Inconsistencies cling between the Russian and Turkish military

Northern Syria remains uneasy

The situation in northeastern Syria remains tense. The Russian force grouping command has managed to stop armed clashes between pro-Turkish and Kurdish formations outside the town of Ayn Issa, but sustainable peace has yet to be achieved. The Turkish army command has stopped reshuffling its military garrison north of the town and accused the Kurds of refusing to place one of the positions on the southern outskirts of Ayn Issa under the Syrian government army's control.

Negotiations of the Russian military with             the Turkish command and the military leadership of the Kurdish Syrian Democratic Forces (SDF) have not yielded any positive results. The situation heats up as Turkish-loyal fighters of the so-called Syrian National Army, who partially control the highway, every once in a while block traffic of civilian transport between Ayn Issa and Tell Tamer and all along to Aleppo.

The Russian garrison deployed in the south of Ayn Issa ensures safety around of the city: the military has posted four look-outs jointly with the Syrian army at thoroughfares to insure protection of the passing civilian transport loaded with food and other goods. Intensive effort is underway on further site development and military garrison infrastructure installation equipment.
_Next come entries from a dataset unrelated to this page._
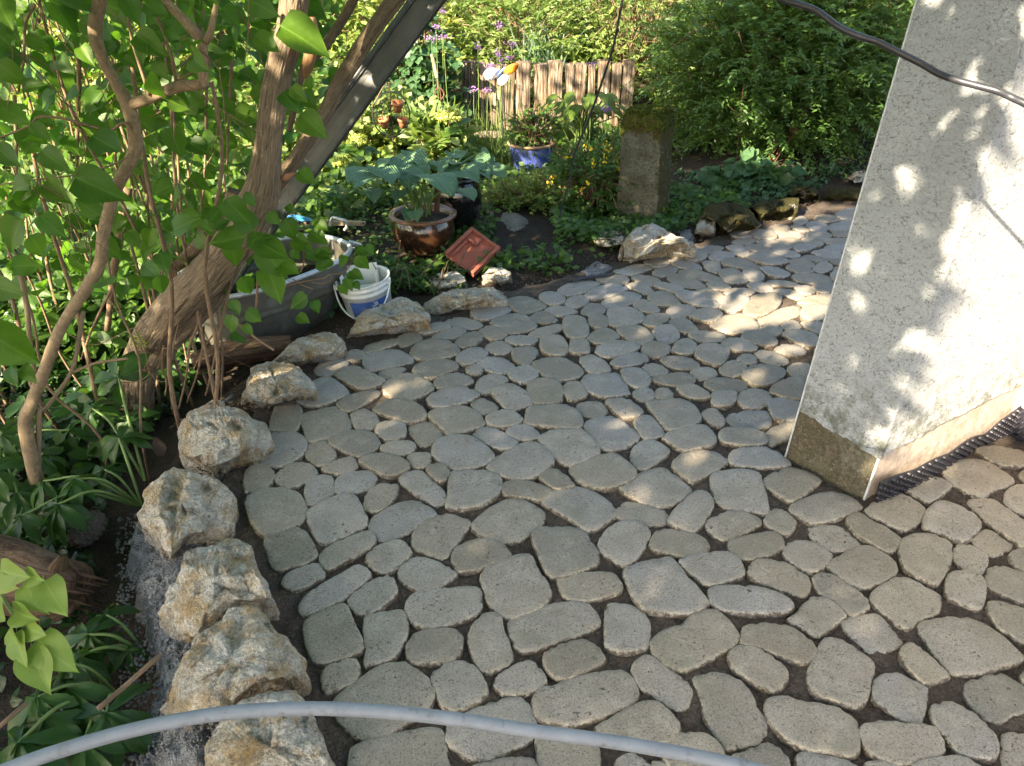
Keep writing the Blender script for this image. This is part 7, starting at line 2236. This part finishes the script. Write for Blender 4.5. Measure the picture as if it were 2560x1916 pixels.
# ------------------------------------------------------------------ hostas
def hosta(label, base, spec, mat, plen, tmplp=P_HEART, ratio=1.25, name='hosta', group=None, seed=0):
    """spec: list of (blade centre px u, v, depth Y, size m, tip direction px du, dv)"""
    t = thing(name, label, 'hosta', tuple(base), group)
    for k, (u, v, Y, s, du, dv) in enumerate(spec):
        s = s * (0.84 if s > 0.09 else 1.0)
        c = PY(u, v, Y)
        e = PY(u + du * 10, v + dv * 10, Y + (-0.10 if dv > 0 else 0.06))
        d = (e - c) / np.linalg.norm(e - c)
        tm = leaf_template(tmplp, ratio, 9, 8, 0.16 + 0.1 * RS.rand(), 0.35 + 0.2 * RS.rand(), 0.035, 0, k + seed)
        V0, F0, U0 = tm
        n = np.array([RS.uniform(-0.35, 0.35), RS.uniform(-0.55, 0.0), 1.0])
        R = frames(d[None], n[None])[0]
        st = c - d * s * ratio * 0.5
        V = (R @ V0.T).T * s + st
        g = Geo()
        g.add(V, [tuple(f) for f in F0], [tuple(q) for q in U0])
        b = base + np.array([RS.normal(0, 0.025), RS.normal(0, 0.02), 0])
        m = b * 0.5 + st * 0.5 + np.array([0, 0, 0.10 * np.linalg.norm(st - b)])
        m[:2] = b[:2] * 0.68 + st[:2] * 0.32
        PV, PF, PU = tube([b, m, st + d * s * 0.06], [0.007, 0.006, 0.004], 6, 5, cap=False)
        lo = g.build('leaf', MAT[mat], t)
        gp = Geo().add(PV, PF, PU)
        gp.build('leaf_stalk', MAT['stalk'], lo)
    return t

S4 = lambda x, y: (900 + x / 4.6, 180 + y / 4.6)
def sp4(s):
    out = []
    for q in s.split('/'):
        x, y, Y, sz, du, dv = map(float, q.split())
        u, v = S4(x, y)
        out.append((u, v, Y, sz, du, dv))
    return out
hb = POT1 + np.array([-0.02, 0.0, 0.20])
hosta('large blue-green hosta with ribbed leaves growing in the brown planter bowl', hb,
      sp4('330 1010 4.15 .20 -3 .2/620 1030 4.05 .22 2.6 1.2/300 1150 3.85 .20 2 1.2/60 1210 3.8 .20 -3 .5/930 1220 3.75 .24 2.8 1/1230 1370 3.85 .17 3 .9/650 960 4.2 .16 2 -.8/170 1090 4.1 .17 -3 -.2/560 1210 3.9 .16 1 1.6/480 1080 4.0 .17 -1 1.4/700 1130 3.9 .15 2.5 1.2/-40 1130 4.0 .19 -3 .6/150 1390 3.8 .12 1 2/640 1640 3.72 .10 0.3 2/400 980 4.2 .18 -1.5 -1/1010 1290 3.8 .16 2.4 1.8/450 1390 3.9 .12 -2 1/780 1060 4.1 .16 2 -.3/560 1620 3.8 .09 -1 1.5'), 'hosta_blue', 0.3, P_HEART, 1.25)
hb2 = POT2 + np.array([0.0, 0.0, 0.27])
hosta('smaller blue-grey hosta in the black pot with leaves spreading to the right', hb2,
      sp4('1100 1030 4.45 .13 3 -.4/920 1070 4.4 .14 .4 1.6/1250 1160 4.3 .19 3 .8/1150 940 4.7 .13 2 -1.5/1400 960 4.7 .15 3 .3/1350 1060 4.5 .15 3 .5/1560 1080 4.6 .13 3 .8/1600 1140 4.5 .13 3 1.6/1200 900 4.8 .13 1 -1/1080 960 4.7 .11 2 -.5/1330 890 4.8 .13 3 -.3/1480 1010 4.7 .12 3 .2/1050 1100 4.4 .13 -.6 1.6/1420 1130 4.45 .14 3 1/980 970 4.7 .12 -1 -.8'), 'hosta_blue', 0.25, P_HEART, 1.2, seed=30)
sg = []
for k in range(60):
    a = RS.uniform(0, 2 * math.pi)
    r = RS.uniform(0.10, 0.36)
    sg.append((1455 + r * 290 * math.cos(a), 300 + 65 * math.sin(a) * (r / .36) - 30 * RS.rand(), 6.2 + 0.3 * math.sin(a), RS.uniform(0.055, 0.08), 3 * math.cos(a), 1.5 + RS.uniform(-1, 1)))
q = PY(1455, 390, 6.2)
hosta('yellow-green hosta with narrow pointed leaves in front of the sleepers', np.array([q[0], 6.2, 0.05]), sg, 'hosta_green', 0.3, P_OVAL, 2.1, seed=60)

# ------------------------------------------------------------------ hellebores
def hellebore(label, base, leaves, mat='hellebore'):
    t = thing('hellebore', label, 'hellebore', tuple(base))
    for k, (hub, ln, nlf, face) in enumerate(leaves):
        hub = np.array(hub)
        mid = base * 0.5 + hub * 0.5 + np.array([0, 0, 0.22 * np.linalg.norm(hub - base)])
        out = hub - base
        out[2] = 0
        ol = np.linalg.norm(out) + 1e-6
        out = out / ol
        upn = np.array(face, float)
        upn /= np.linalg.norm(upn)
        fwd = out - upn * np.dot(out, upn)
        if np.linalg.norm(fwd) < 0.1:
            fwd = np.array([1.0, 0, 0]) - upn * upn[0]
        fwd /= np.linalg.norm(fwd)
        sd = np.cross(fwd, upn)
        g = Geo()
        for j in range(nlf):
            a = math.radians(-125 + 250 * j / (nlf - 1)) + RS.normal(0, 0.09)
            d = fwd * math.cos(a) + sd * math.sin(a) - upn * RS.uniform(0.15, 0.5)
            s = ln * (1 - 0.25 * abs(a) / 2.2) * RS.uniform(0.85, 1.1)
            V0, F0, U0 = leaf_template(P_OBOV, 1.0, 8, 4, 0.16, RS.uniform(0.3, 0.8), 0.03, 0, j + k)
            V0 = V0 * np.array([0.36, 1, 1])
            R = frames(d[None], (upn + RS.normal(0, 0.18, 3))[None])[0]
            V = (R @ V0.T).T * s + hub
            g.add(V, [tuple(f) for f in F0], [tuple(q) for q in U0])
        lo = g.build('leaf', MAT[mat], t)
        Geo().add(*tube([base, mid, hub], [0.005, 0.0045, 0.0035], 6, 6, cap=False)).build('leaf_stalk', MAT['stalk'], lo)
    return t
def H(cr, x, y, z):
    return G(*cr(x, y), z)
b1 = H(CC, 985, 745, -0.09)
hellebore('dark hellebore with arching stalks springing from beside the greenish rock', b1, [
    (H(CC, 400, 720, 0.06), 0.14, 8, (-0.2, -0.3, 1)), (H(CC, 150, 800, 0.03), 0.13, 7, (-0.3, -0.2, 1)), (H(CC, 520, 545, 0.07), 0.13, 7, (-0.2, 0, 1)), (H(CC, 820, 265, 0.10), 0.14, 7, (0, -0.4, 1)),
    (H(CC, 720, 480, 0.02), 0.11, 7, (0.1, -0.3, 1)), (H(CC, 300, 560, 0.04), 0.12, 7, (-0.3, -0.2, 1))])
b2 = H(CC, 1000, 560, -0.06)
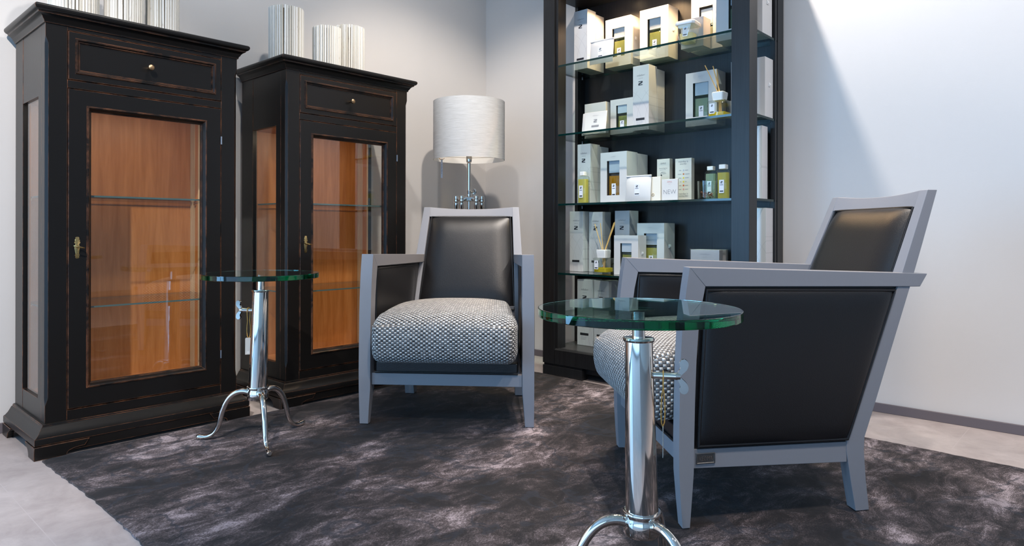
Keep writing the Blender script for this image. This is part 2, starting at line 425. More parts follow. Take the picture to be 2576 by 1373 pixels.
def zmark(g, x, y, z, w, h, mi=0):
    """the square Z mark: two bars joined by a stepped diagonal"""
    t = h*.17
    P = [(-w/2, h/2), (w/2, h/2), (w/2, h*.06), (-w/2+t*1.1, -h/2+t), (w/2, -h/2+t), (w/2, -h/2), (-w/2, -h/2), (-w/2, -h*.06), (w/2-t*1.1, h/2-t), (-w/2, h/2-t)]
    n = len(g.v); g.v += [(x+p[0], y, z+p[1]) for p in P]
    for f in ((0, 9, 8, 1), (1, 8, 2), (8, 7, 3, 2), (7, 6, 3), (6, 5, 4, 3)):
        g.f.append(tuple(n+i for i in f)); g.mi.append(mi)
    return g

# ------------------------------------------------------------------ the room
XW, YW, XE, YS, ZC = -3.09, 3.125, 4.0, -4.2, 3.0
structure(obj('floor', G().box(XW-.1, YS-.1, -.08, XE+.1, YW+.1, 0), 'floor', smooth=False))
structure(obj('ceiling', G().box(XW-.1, YS-.1, ZC, XE+.1, YW+.1, ZC+.1), 'ceil', smooth=False))
LY0, LY1 = -3.75, -.65                      # second shop window, in the left wall behind the viewer
g = G().box(XW-.1, LY1, 0, XW, YW+.1, ZC).box(XW-.1, YS-.1, 0, XW, LY0, ZC).box(XW-.1, LY0, 2.15, XW, LY1, ZC)
structure(obj('wall_left', g, 'wall', smooth=False))
structure(obj('wall_back', G().box(XW, YW, 0, XE, YW+.1, ZC), 'wall2', smooth=False))
structure(obj('wall_right', G().box(XE, YS-.1, 0, XE+.1, YW+.1, ZC), 'wall', smooth=False))
WX0, WX1, WH = -2.7, 3.4, 2.15            # shop window in the street wall behind the viewer
g = G().box(XW, YS-.1, WH, XE, YS, ZC).box(XW, YS-.1, 0, WX0, YS, WH).box(WX1, YS-.1, 0, XE, YS, WH)
structure(obj('wall_front', g, 'wall', smooth=False))
g = G()
for x in (WX0, WX0+1.52, WX0+3.05, WX0+4.57, WX1-.06): g.box(x, YS-.08, 0, x+.06, YS-.02, WH)
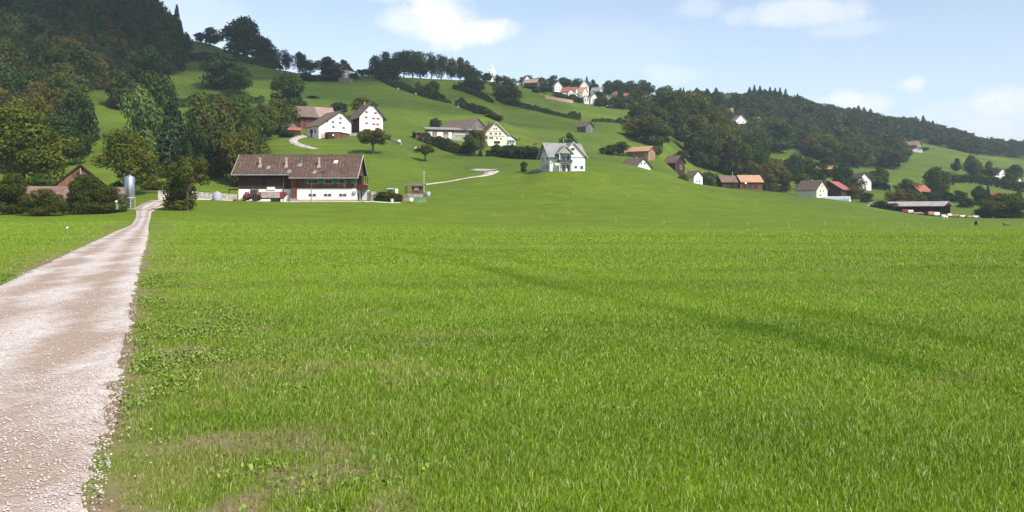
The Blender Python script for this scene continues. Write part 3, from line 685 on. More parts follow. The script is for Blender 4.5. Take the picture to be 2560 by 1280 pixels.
def plant(kind, X, Y, h, wd, label, group=None, tint=(1, 1, 1), z=None, name=None, cat=None, sink=.0, rz=None):
    """a tree or bush: Empty at the base > trunk, crown. The first of a shape is built, later ones are copies"""
    NT[0] += 1; v = NT[0] % SPEC[kind][0]; key = (kind, v)
    nm = name or CN[kind]; cat = cat or ('bush' if kind in ('bush', 'finebush') else 'tree')
    z = h1(X, Y) if z is None else z
    if key not in _src:
        root = empty(nm, (0, 0, 0)); cm, tm = PROTO[kind][v]
        c = obj('crown' if cat == 'tree' else 'foliage', cm, root); t = obj('trunk' if cat == 'tree' else 'stems', tm, root); _src[key] = root
        kids = [c]
    else:
        s = _src[key]; root = s.copy(); COL.objects.link(root); root.name = nm; kids = []
        for ch in s.children:
            c = ch.copy(); COL.objects.link(c); c.parent = root
            crownish = c.data == PROTO[kind][v][0]; c.name = ('crown' if crownish else 'trunk') if cat == 'tree' else ('foliage' if crownish else 'stems')
            if crownish: kids.append(c)
    for k_ in ('label', 'category', 'group'):
        if k_ in root: del root[k_]
    tag(root, label, cat, group)
    root.location = (X, Y, z - sink); root.rotation_euler = (0, 0, random.random()*6.28 if rz is None else rz); root.scale = (wd, wd, h)
    for c in kids: c.color = (tint[0], tint[1], tint[2], 1)
    return root
def TP(kind, px, ytop, ybase, wpx, label, group=None, tint=(1, 1, 1), Y=None, y0=0, **k):
    """tree measured in the photograph: column, top row, base row (or depth Y), crown width"""
    if Y is None: X, Y, z = G(px, ybase, y0)
    else: X, Y, z = at(px, Y)
    top = CAMZ + (HOR - ytop)/F*Y; h = max(top - z, 1.0)
    return plant(kind, X, Y, h, wpx/F*Y, label, group, tint, z, **k)
def hedge(name, label, pts, h, wd, dens=9, size=.35, mat=None, color=(1, 1, 1), cat='hedge', group=None, wav=.55):
    """one long clipped or grown-out row of shrubs following the ground"""
    r = np.random.default_rng(len(label)*7 + int(pts[0][0])); P0 = np.array([p[:2] for p in pts], float); cl_ = np.r_[0, np.cumsum(np.linalg.norm(np.diff(P0, axis=0), axis=1))]
    Lh = cl_[-1]; n = int(Lh*(h + wd)*dens/size**1.3*.35) ; n = min(n, 26000); t = r.random(n)*Lh
    x = np.interp(t, cl_, P0[:, 0]); y = np.interp(t, cl_, P0[:, 1]); k = np.clip(np.searchsorted(cl_, t) - 1, 0, len(P0) - 2); d = P0[k+1] - P0[k]; d /= np.linalg.norm(d, axis=1)[:, None]
    hv = h*(1 - wav + 2*wav*(.6*vn(t, t*0, h*1.3) + .4*vn(t, t*0 + 9, h*.5)))
    th = r.random(n)*pi; q = .8 + .25*r.random(n); a = np.cos(th)*wd/2*q*(.8 + .4*vn(t, t*0 + 31, h)); zz = np.sin(th)**.7*hv*q*(1 + .5*(vn(t, t*0 + 77, h*2.2) > .78))
    x = x - d[:, 1]*a; y = y + d[:, 0]*a; z = H(x, y) + zz
    Nn = np.stack([-d[:, 1]*np.cos(th), d[:, 0]*np.cos(th), np.sin(th)], 1) + r.normal(0, .5, (n, 3)); Nn /= np.linalg.norm(Nn, axis=1)[:, None]
    V = cards(np.stack([x, y, z], 1), Nn, size, r); k = np.arange(n)*4
    o = obj(name, npmesh(name, V, np.stack([k, k+1, k+2, k+3], 1), mat or M['leaf'], False, {'rnd': np.repeat(r.random(n), 4)})); o.color = (*color, 1)
    return tag(o, label, cat, group)
def gp(lst, y0=0): return [G(a, b, y0) for a, b in lst]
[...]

The situation is difficult outside the cities of Al-Hasakah and Qamishli in north-eastern Syria (Al-Hasakah Governorate). The region is controlled by the SDF, the Syrian government army and Russian troops. Traditionally, the Kurdish population dwelling here expresses growing discontent with the Syrian military (the area mainly hosts units of the 4th Armored Division of the Republican Guard of the Syrian Armed Forces).

Aided by the military, army counterintelligence officers conduct uncontrolled and illegal detentions of Kurdish activists, members of SDF's military and political leadership. Syrian soldiers on sufferance of their commanders are engaged in looting the population and taking people's food away when they pass through checkpoints. In response, the Kurdish fighters use the same measures, taking the Syrian military hostage to make them serve as "exchanged goods" for releasing their fellow tribesmen.

All of this has entailed an actual division of residential areas in Al-Hasakah and Qamishli into zones of influence and control, as well as installation of barriers made of concrete slabs and sandbags. Separation lines are provided with firing holes all the way through. Occasionally, small arms shootouts occur between Syrian units and Kurdish detachments.

The Russian command has not yet intervened, keeping a close watch on the situation in the region, increasing its military presence and being engaged in refitting the airfield in southern Qamishli. Several Russian military transport aircraft have recently delivered a bulk of military equipment, munitions and over 300 military personnel to the Qamishli airfield. Supplies of equipment and weapons continue.

In turn, the Pentagon has also stepped up the supply of US facilities with military equipment. Since the turn of this year alone, the US military stationed in the governorates of Al-Hasakah and Deir ez-Zor has been supplied with munitions delivered from Iraq to Syria by seven transport convoys comprising 40-50 vehicles each.

The Russian Aerospace Forces' combat aviation missions have all along focused on supporting units of the Syrian government army's 5th Corps and Palestinian detachments engaged in "clearing" the territory from terrorists at the junction of Aleppo, Hama and Idlib governorates.

A tense atmosphere persists on the edges of the so-called Idlib zone, with its never-ending mutual artillery exchanges between detachments of pro-Turkish radical Islamic groups and Syrian government forces.

Thus, all the parties to the conflict refrain from active hostilities as of today. This is significantly brought about by weather activity, as well as arrangements designed to build up and train troops ahead of the summer campaign.